I have seen search teams that have been all white or all women of color when it seems clear to me that in this day and age this should never happen. I have reviewed top management of companies and have seen mainly white guys with a few women and a select number of people of color. It seems the standard of hiring who you know creates a system for recreating insular communities of the past, all of one color, race, gender, socio-economic class, and political leanings and so on. If we do not force ourselves to be aware of this happening then we will be condemning our children to trying to “fix” it down the road. Isn’t it time we moved beyond tolerance to inclusion?
It is vital that we bring about the changes and open the conversations on our own. Whenever government or group think gets involved we end up with rules that no one finds quite as liberating as they sounded initially. Have you ever listened to a speech on eliminating discrimination that left you more confused than when you began? We all have. You walk out of a room with a list of don’ts but few ideas on how to create a new and vibrant, inclusive community. I suggest that in our best moments, we know exactly what this would look like but are too afraid to make a suggestion for fear of being ridiculed or labeled. We must ask the tough questions, make the suggestions, and have the courageous conversations.

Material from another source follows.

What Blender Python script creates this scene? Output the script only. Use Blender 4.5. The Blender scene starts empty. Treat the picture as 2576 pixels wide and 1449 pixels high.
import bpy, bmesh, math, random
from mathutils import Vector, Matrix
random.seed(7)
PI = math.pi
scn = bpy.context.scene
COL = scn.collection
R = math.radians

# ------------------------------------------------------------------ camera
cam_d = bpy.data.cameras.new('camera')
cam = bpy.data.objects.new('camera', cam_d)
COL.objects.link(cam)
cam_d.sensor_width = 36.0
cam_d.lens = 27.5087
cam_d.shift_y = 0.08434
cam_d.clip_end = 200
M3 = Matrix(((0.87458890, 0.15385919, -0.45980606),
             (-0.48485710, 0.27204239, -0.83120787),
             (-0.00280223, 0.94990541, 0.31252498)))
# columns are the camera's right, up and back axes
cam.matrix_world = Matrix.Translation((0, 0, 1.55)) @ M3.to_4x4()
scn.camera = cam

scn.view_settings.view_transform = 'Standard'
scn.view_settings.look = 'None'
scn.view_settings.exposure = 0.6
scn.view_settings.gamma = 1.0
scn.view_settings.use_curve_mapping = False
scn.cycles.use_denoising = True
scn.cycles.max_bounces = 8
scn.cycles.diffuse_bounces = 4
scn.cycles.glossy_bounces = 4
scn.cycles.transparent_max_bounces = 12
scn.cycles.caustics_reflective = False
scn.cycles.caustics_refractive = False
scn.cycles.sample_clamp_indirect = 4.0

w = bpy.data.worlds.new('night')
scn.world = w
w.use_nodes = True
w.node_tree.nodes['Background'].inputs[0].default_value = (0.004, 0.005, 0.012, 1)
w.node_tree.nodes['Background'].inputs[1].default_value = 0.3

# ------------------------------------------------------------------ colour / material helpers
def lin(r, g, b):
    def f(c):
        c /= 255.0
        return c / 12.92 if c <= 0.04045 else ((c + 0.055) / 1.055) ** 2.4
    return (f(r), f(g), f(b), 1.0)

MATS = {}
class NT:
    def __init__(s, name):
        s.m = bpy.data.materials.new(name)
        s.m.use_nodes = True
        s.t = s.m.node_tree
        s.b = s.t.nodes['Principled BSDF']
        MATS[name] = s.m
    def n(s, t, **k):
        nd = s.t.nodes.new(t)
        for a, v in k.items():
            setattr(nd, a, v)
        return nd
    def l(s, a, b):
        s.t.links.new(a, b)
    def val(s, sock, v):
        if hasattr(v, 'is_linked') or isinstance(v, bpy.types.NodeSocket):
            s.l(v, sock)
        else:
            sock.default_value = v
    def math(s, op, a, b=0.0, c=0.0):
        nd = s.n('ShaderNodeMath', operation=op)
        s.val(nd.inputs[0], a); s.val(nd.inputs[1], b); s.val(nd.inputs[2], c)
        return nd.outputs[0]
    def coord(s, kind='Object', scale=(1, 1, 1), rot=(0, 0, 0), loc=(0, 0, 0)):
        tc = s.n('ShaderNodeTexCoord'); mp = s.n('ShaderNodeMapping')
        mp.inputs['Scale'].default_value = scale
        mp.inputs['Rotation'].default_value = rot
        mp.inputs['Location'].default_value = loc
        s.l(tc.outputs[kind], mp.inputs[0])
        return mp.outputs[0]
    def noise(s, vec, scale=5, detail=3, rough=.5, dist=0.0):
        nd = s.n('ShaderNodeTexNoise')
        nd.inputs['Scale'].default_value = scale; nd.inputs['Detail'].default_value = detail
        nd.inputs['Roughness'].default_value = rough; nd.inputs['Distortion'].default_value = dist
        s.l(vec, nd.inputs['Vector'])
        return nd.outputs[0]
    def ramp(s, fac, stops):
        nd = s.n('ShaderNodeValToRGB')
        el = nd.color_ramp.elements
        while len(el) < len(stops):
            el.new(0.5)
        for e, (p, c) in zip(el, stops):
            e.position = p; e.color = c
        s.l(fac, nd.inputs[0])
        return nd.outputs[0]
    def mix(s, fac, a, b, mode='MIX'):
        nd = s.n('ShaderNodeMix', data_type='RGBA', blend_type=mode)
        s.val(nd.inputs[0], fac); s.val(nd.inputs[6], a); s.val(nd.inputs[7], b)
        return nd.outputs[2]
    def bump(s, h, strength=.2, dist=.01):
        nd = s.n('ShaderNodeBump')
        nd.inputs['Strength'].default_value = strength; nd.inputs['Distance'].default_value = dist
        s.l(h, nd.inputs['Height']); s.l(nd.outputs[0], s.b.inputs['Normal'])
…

Truth be told, we are hurting one another daily by denying access to the basics of a wonderful life. When you impact someone’s ability to work, you impact their sense of worth, their families, and their communities. You also deny yourself the opportunity to discover a new and exciting talent with maybe just the right skills, just what you really need. I challenge you to move beyond your comfort zone and take the “risk” on hiring someone for a role that is outside the accepted “norm” in your community. Think freely, act boldly, hire the old guy, the wise Latina, the lawyer without the Harvard pedigree, the lesbian firefighter, and change the world one person at a time.
You know discrimination when you feel it…on either side of the table; as the perpetrator or the recipient. It is alive and well and it seems not only the good ole boy network is doing it now. Equal opportunity to deny access is not success or change.